111th Regiment NY Volunteer Infantry | National Color | Civil War

Flag dimensions: 74" hoist X 78 1/4" fly.

(2023.0003)



The 111th New York Volunteers, from Cayuga and Wayne counties, served from August 1862 to June 1865. The regiment participated in over 20 battles including at Reams Station, Virginia, August 25, 1864, where the Confederates captured a battle flag of the 111th New York Volunteers – most likely the unit’s national color. The 111th New York Volunteers presumably received a new stand of colors after Reams Station including, most likely, the national color seen here.

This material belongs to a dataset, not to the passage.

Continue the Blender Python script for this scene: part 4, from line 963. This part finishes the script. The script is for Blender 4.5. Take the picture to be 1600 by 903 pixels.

Pieced together in red, white, and blue silk, the flag includes 35 gold-colored, painted stars in a double elliptical pattern in a rectangular-shaped blue canton, a design attributed to those flags distributed by the Schuylkill Arsenal in Philadelphia, Pennsylvania. At some point in time the 111th New York Volunteers added their unit designation in white paint in the canton and added battle honors in blue and white paint in the stripes to recognize the unit’s service from Gettysburg, Pennsylvania, July 1863, through Reams Station, Virginia, August 1864. The fact that the battle honors end with Reams Station (and does not include subsequent battles) may indicate the regiment received the flag shortly after Reams Station, August 1864. The regiment deposited this flag into the NYS Battle Flag Collection on July 3, 1865, and a century later, in 1966, a flag restorer machine-stitched the flag between two layers of nylon net. Although not a recommended treatment by today’s standards, the netting did prevent additional losses.